Fourier cosine transforms of Schwartz functions and the Fejer-Riesz theorem
This question spanned from a previous interesting one.
Let $k$ be a real number greater than $2$ and
$$\varphi_k(\xi) = \int_{0}^{+\infty}\cos(\xi x) e^{-x^k}\,dx $$
the Fourier cosine transform of a function in the Schwartz space.
Is is possible to use the Fejér-Riesz theorem or some variation of it,
to prove that $\varphi_k(\xi)<0$ for some $\xi\in\mathbb{R}^+$?

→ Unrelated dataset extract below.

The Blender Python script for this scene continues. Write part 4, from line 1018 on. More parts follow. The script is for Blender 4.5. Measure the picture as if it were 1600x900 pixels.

One proof is given in the paper
Noam D. Elkies, Andrew M. Odlyzko, and Jason A. Rush: On the packing densities of superballs and other bodies Invent. Math. 105 (1991), 613-639.
Instead of Fejér-Riesz, we use the Fourier inversion formula directly. Assume for contradiction that $\phi_k(\xi) \geq 0$ for all $\xi$. Then for all $x$ we would have $$ 0 \leq \int_0^\infty \phi_k(\xi) \, (1 - \cos (\xi x))^2 \, dx = \frac12 \int_0^\infty \phi_k(\xi) \, (3 - 4 \cos (\xi x) + \cos (2\xi x)) \, dx, $$ which means $$ 3 - 4 e^{-x^k} + e^{-(2x)^k} \geq 0 $$ for all $x$. But for $x$ near $0$ we may write $e^{-x^k} = 1 - \epsilon$ and $e^{-(2x)^k} = (1 - \epsilon)^{2^k} = 1 - 2^k \epsilon + O(\epsilon^2)$, so $$ 3 - 4 e^{-x^k} + e^{-(2x)^k} = 3 - 4(1-\epsilon) + (1 - 2^k \epsilon + O(\epsilon^2)) = (4 - 2^k) \epsilon + O(\epsilon^2). $$ Thus $3 - 4 e^{-x^k} + e^{-(2x)^k}$ becomes negative for small $x$ once $2^k > 4$, which is equivalent to $k=2$, and we have our desired contradiction.